Timo Vollbrecht’s compositions are a framework for spontaneous exploration. He gives freedom to his fellow musicians to be creative and says that’s when the magic can really start to happen.   

Keisuke Matsuno, on guitar, was born in Berlin and grew up in Germany, though his parents are Japanese. He nows lives in Brooklyn. Timo describes Keisuke, his best friend and artistic collaborator, as, “… a magician when it comes to sound, because he is a sound artist, very good at laying out soundscapes.”

Sam Anning, bassist, comes from Australia. “He came to New York the same year I did,” says Timo. “and we met here. The reason I love him so much as a bass player, is because he has such great taste. He is very strong on the one hand, but on the other very gentle. He is delicate. He’s a great dude.”

Jason Burger on drums is the youngest and shows great energy. Timo describes him as an enfant terrible with great taste and a really nice feel and balance. “One of the things that’s very important to me,” he explains, “is to have people in the band I can connect with on a personal level as well, I think that is really important for making music, because in the end it is the expression of human spirit and human soul. And you do that with other people.”

Apart from New York, the quartet has played in Berlin, toured Panama, Haiti, and Dominican Republic, and performed in Australia and Singapore. Timo remembers one striking moment of improvisation in Palestine; during a tour of the Middle East. “I was playing on a roof top in Ramallah. There was a mosque right next to the building. While we were playing the Muezzin started chanting and it was the same time as we were doing some free improv.
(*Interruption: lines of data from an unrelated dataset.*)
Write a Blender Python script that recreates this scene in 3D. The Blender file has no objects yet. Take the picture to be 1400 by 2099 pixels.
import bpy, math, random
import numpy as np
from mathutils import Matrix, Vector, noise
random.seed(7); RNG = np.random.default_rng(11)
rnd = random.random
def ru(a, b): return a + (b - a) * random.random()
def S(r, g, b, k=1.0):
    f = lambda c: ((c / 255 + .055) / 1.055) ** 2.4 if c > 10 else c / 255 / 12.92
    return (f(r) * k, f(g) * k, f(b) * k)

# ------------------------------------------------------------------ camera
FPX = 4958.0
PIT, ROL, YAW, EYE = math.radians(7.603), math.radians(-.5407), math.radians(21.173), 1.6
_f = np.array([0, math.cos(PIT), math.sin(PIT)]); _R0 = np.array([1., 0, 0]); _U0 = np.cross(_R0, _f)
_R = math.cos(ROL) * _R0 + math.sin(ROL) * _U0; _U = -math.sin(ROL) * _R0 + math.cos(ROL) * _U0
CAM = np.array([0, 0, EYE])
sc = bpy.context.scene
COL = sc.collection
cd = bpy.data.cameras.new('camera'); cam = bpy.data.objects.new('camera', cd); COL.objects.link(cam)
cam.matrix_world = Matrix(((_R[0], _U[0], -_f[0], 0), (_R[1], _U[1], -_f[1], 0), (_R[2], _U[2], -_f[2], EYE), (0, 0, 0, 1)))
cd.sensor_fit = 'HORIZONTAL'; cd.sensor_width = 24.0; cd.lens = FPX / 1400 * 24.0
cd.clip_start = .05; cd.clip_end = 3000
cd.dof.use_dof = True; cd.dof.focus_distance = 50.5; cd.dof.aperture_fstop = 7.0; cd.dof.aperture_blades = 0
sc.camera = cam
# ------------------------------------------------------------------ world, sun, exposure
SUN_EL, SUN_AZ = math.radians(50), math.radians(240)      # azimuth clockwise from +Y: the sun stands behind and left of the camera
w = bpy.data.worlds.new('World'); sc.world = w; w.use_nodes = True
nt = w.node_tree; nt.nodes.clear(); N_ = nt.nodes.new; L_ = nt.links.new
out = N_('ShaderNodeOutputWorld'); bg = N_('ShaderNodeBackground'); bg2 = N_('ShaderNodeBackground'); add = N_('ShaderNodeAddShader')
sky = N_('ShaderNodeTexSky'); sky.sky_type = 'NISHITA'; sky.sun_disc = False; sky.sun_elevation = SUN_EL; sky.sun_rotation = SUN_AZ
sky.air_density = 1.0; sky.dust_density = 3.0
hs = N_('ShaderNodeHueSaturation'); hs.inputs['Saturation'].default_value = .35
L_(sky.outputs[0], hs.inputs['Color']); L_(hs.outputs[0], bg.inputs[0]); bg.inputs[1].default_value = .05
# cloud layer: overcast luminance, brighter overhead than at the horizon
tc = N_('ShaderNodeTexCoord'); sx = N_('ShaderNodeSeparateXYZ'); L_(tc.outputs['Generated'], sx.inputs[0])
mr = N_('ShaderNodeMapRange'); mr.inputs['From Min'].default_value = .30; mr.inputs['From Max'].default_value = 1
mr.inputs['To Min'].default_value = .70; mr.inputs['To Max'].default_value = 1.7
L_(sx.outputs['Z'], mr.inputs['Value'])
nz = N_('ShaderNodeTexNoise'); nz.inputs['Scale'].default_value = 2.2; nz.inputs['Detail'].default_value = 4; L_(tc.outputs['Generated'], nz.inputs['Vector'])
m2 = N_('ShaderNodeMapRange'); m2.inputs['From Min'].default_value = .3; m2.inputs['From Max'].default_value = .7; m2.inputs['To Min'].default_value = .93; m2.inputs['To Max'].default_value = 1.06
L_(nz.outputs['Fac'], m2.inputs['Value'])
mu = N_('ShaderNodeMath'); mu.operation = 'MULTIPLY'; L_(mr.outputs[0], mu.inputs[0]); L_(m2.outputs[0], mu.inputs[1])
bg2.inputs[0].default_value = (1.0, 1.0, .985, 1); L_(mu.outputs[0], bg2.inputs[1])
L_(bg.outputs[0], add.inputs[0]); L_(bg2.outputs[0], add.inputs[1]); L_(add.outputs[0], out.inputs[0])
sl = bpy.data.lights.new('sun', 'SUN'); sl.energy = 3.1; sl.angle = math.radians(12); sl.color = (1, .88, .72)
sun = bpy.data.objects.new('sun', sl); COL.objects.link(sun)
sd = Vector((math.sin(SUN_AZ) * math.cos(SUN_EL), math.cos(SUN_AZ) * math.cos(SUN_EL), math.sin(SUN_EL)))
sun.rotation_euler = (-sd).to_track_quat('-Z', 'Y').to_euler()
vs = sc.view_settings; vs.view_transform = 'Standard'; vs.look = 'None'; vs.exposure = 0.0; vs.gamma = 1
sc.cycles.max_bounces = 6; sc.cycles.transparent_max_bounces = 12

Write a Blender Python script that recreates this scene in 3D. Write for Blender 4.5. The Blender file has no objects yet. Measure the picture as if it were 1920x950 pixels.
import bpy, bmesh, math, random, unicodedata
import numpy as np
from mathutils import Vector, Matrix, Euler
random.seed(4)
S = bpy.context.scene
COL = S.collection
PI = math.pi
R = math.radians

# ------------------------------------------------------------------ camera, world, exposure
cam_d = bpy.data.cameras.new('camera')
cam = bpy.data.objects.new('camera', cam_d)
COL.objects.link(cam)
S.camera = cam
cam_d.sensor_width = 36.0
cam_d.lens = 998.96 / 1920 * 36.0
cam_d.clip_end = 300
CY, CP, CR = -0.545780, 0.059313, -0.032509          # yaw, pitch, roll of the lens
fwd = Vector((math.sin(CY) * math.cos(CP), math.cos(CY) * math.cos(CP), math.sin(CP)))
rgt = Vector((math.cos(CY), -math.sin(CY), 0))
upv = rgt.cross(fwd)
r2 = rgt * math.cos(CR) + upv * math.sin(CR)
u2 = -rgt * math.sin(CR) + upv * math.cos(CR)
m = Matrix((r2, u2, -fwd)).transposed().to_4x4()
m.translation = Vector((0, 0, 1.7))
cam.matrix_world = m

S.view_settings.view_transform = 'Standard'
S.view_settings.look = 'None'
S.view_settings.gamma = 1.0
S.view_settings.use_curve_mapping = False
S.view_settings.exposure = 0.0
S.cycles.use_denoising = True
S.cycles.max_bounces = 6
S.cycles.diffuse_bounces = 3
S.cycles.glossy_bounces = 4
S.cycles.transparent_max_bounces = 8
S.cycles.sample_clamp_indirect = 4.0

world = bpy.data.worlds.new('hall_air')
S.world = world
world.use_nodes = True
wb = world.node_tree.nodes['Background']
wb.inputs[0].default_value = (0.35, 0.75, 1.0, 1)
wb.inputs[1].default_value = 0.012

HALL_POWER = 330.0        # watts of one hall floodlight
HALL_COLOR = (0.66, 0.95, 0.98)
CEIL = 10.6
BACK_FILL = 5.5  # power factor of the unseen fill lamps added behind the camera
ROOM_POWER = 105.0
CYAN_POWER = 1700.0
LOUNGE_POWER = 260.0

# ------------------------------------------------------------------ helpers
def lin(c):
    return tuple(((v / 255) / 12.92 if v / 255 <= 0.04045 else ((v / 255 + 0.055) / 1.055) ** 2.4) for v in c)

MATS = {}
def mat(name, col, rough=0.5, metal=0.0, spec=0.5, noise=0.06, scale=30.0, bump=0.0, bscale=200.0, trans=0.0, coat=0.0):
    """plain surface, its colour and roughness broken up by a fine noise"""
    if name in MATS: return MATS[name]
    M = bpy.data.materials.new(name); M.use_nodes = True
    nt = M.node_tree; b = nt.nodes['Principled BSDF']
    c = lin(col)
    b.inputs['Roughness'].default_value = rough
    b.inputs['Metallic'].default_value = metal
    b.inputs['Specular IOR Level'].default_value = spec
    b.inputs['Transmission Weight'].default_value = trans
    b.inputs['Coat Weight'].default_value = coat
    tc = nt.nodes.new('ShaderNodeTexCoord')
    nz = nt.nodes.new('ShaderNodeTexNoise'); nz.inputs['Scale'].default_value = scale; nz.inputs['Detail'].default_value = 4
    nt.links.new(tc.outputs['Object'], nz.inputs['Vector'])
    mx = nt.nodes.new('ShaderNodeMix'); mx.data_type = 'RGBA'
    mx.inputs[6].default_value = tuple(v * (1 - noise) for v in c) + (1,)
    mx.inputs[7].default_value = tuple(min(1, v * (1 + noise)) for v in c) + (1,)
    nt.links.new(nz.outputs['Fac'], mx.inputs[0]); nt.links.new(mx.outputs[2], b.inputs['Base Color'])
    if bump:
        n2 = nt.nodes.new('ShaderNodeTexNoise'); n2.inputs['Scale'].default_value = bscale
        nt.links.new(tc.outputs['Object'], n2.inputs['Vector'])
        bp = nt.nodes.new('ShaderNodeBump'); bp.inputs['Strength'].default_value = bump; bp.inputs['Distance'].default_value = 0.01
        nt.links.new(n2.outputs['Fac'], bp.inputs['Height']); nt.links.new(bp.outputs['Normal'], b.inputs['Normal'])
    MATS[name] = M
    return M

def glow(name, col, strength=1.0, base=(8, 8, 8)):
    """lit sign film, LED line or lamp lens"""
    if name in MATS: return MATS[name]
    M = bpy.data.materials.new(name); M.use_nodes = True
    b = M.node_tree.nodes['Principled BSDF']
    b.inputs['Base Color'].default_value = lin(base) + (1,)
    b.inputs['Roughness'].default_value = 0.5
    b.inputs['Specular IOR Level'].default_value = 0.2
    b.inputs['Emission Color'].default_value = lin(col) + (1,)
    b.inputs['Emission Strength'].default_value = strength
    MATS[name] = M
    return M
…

We played with the chant and integrated it into what we were doing. It was one of the most magical experiences I’ve had in music.”

Timo Vollbrecht takes his audience seriously. He thinks that not all musicians do. “You’re sharing the human soul. It might sound a little esoteric, but the audience plays a big part in the musical experience. It’s a give and take and even if it sometimes seems that they are passive, they’re not really. They feel alive; that’s really magical. I try to play one song for each member of the audience. Even if it’s only one song they really can connect with, they come out having a truly valuable experience. It’s more than entertainment. Entertainment’s great, but it’s really – honesty somehow. So with the music I put ourselves out there, the way we are. As soon as you fake things, you lose it.”

The diversity of New York has been particularly inspiring for the saxophonist. “It keeps you on your toes.” He finds Berlin rather slow paced but also with a very creative and powerful music scene. He sees himself very much as a Berlin musician with his roots in its musical scene, though he feels very European rather than German. Still, Timo’s confectioner grandfather from Stadthagen maintains the link by sending him truffles wherever in the world his grandson happens to be.